My name is Jane and I set up my business, Jane Blease Design in 2008. I design & make lighting and homewares which I sell from my shop, my online site and from numerous galleries and boutiques in the UK.

I strive to use my materials in both efficient and imaginative ways. In my current collection, I intricately embroider wood veneer using a selection of vibrantly coloured threads to create bespoke lampshades, framed artwork, jewellery and accessories. I came up with the unique & unusual technique in 2009, initially woodburning the holes by hand, which created a very rustic effect. For precision, I now laser cut the elaborate patterns, this allows me to create much more intricate designs which I then finish with spirals of threadwork.

I use mainly wood to create my products but I also use recycled plastics and vintage, imitation tortoiseshell. It was produced in the 60s & 70s, specifically for making glasses frames. It is one of the earliest plastics ever made, which I have re-claimed, re-formed, lovingly restored and transformed into beautiful lampshades.

Jane Blease in her shop in the Manchester Craft and Design Centre

How did you get into the business?
After graduating from my 3D Design course at Manchester Metropolitan University in 2006, I was one of 8 artists who gained a place on the Design Initiative 2006-08 Setting Up Scheme, which provided a comprehensive business development programme. This allowed me to transform my product ideas into a functioning business. I now have a shop/studio in the Manchester Craft and Design Centre.

lampshade designed & made by Jane Bleaselampshade designed & made by Jane Blease

Who or what inspires you?
Being based in the Northern Quarter, one of the most diverse and up-and coming areas of Manchester, I am surrounded by inspiration on a daily basis. I also love going for walks in the countryside and take inspiration from the natural world. All of my work is organic, either in form, pattern or materials used.

I love seeing what the craft world is up to so I visit exhibitions up and down the country on a regular basis. This also helps me to decide on the right places to show my work. Plus, the internet is an amazing resource these days, there are so many great craft and design blogs.

Jane Blease sign above her stand at the British Craft Tade Fair 2011

I’ve got an exciting adventure coming up this year! I’ve been handpicked by the renowned industrialist and heritage conservationist Abhay Mangaldas to take part in an artists residency in India this summer. For six weeks I’ll will be working alongside the local crafts people of Ahmedabad to develop products for the modern market. I will be combining their more traditional skills with my modern approach to design.

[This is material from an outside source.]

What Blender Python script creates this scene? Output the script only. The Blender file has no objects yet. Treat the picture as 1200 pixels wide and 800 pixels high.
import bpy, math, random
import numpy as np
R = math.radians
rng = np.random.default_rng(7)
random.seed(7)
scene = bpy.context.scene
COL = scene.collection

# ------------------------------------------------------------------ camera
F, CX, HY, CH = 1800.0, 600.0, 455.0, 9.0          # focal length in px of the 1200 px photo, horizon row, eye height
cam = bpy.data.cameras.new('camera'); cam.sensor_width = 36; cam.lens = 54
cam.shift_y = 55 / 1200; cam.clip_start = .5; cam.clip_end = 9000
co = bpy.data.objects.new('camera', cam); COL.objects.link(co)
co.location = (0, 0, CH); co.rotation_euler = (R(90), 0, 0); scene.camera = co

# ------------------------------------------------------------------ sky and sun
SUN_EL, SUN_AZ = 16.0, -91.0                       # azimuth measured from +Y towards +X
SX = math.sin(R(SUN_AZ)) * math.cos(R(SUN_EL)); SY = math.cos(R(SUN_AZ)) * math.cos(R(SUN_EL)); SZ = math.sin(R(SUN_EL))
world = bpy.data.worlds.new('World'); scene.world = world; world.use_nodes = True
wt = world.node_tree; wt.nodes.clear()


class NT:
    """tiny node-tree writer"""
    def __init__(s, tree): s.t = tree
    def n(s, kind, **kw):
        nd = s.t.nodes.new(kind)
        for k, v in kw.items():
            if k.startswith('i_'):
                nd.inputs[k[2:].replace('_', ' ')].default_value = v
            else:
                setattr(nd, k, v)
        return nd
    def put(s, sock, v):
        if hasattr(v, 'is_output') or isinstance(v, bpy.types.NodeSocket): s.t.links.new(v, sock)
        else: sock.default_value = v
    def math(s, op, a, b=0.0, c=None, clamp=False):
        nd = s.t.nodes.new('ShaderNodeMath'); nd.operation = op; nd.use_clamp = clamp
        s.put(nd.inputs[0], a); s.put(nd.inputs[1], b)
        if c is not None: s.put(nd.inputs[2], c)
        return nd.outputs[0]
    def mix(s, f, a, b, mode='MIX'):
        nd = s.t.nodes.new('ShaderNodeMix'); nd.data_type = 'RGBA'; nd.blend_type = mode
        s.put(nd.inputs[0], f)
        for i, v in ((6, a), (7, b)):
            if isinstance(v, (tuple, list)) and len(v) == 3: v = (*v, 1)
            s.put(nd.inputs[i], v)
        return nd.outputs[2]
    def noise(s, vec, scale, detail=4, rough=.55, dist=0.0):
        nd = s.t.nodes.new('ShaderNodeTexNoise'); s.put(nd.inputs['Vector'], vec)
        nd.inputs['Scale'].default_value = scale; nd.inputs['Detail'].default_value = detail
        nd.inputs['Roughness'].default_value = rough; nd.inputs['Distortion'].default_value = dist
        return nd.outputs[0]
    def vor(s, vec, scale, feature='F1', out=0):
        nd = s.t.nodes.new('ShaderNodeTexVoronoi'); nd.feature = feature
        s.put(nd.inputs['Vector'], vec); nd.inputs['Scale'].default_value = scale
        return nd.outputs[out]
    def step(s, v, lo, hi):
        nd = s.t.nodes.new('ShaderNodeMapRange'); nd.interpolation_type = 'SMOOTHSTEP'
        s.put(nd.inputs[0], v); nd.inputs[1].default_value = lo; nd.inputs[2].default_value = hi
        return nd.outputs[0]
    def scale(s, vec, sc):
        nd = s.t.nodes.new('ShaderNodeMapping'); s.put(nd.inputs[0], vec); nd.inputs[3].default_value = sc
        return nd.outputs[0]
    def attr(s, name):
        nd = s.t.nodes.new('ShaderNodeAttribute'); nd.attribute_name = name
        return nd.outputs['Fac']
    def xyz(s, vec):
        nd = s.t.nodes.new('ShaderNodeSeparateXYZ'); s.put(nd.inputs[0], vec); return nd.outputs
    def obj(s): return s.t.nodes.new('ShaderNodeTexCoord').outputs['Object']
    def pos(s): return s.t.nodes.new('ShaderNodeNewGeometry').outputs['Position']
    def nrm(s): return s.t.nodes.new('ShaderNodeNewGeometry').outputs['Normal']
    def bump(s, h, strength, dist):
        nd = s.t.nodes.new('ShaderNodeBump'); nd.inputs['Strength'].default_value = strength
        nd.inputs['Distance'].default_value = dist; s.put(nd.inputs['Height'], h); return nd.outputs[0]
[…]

My existing product range should evolve beautifully by taking inspiration from some of the local skills. India’s culture and scenery will inspire me immensely I’m sure.

illuminated wood veneered cube designed & made by Jane Blease

What has been your greatest success?
After two years of hard work, my business is going from strength to strength. In Summer 2010, I was chosen by executives at Manchester Airport to create 22 pieces of framed artwork for the Escape Lounge in Terminal 1. The embroidered artwork covers three, 4-metre walls and is the focal point of the contemporary ‘snug’ area. This was my biggest and most prestigious commission so far.

framed threadwork designed & made by Jane Blease

In April this year, I took part in the British Craft Trade Fair, and was delighted to receive The Bluefin Insurance Award for Excellence. It was my first trade show and I was overwhelmed by the response to my work. There was a definite buzz around my stand with attendees commenting on the uniqueness of my products. I had a fantastic show, I took lots of orders and I have got some great exhibitions lined up as a result, Similar Threads or Edau Tebyg at the stunning Oriel Mostyn Gallery in Llandudno next month, MADE at the Yorkshire Sculpture Park Nov-Feb and a few others later in the year too. I am extremely proud of my achievements and feel like it is the beginning of a great future for my business!

Jane Blease standing beside her stall at the 2011 British Craft Trade Fair

Have you got any advice for someone wanting to break into the business?
Make the most of all the opportunities that come your way! It takes a few years for businesses to establish themselves so you will need patience (and a part-time job), but if you think you have a niche then go for it. Also, in terms of your work, there are no mistakes when it comes to design. I always say that the best ideas come through experimentation, so don’t be afraid to just have a play.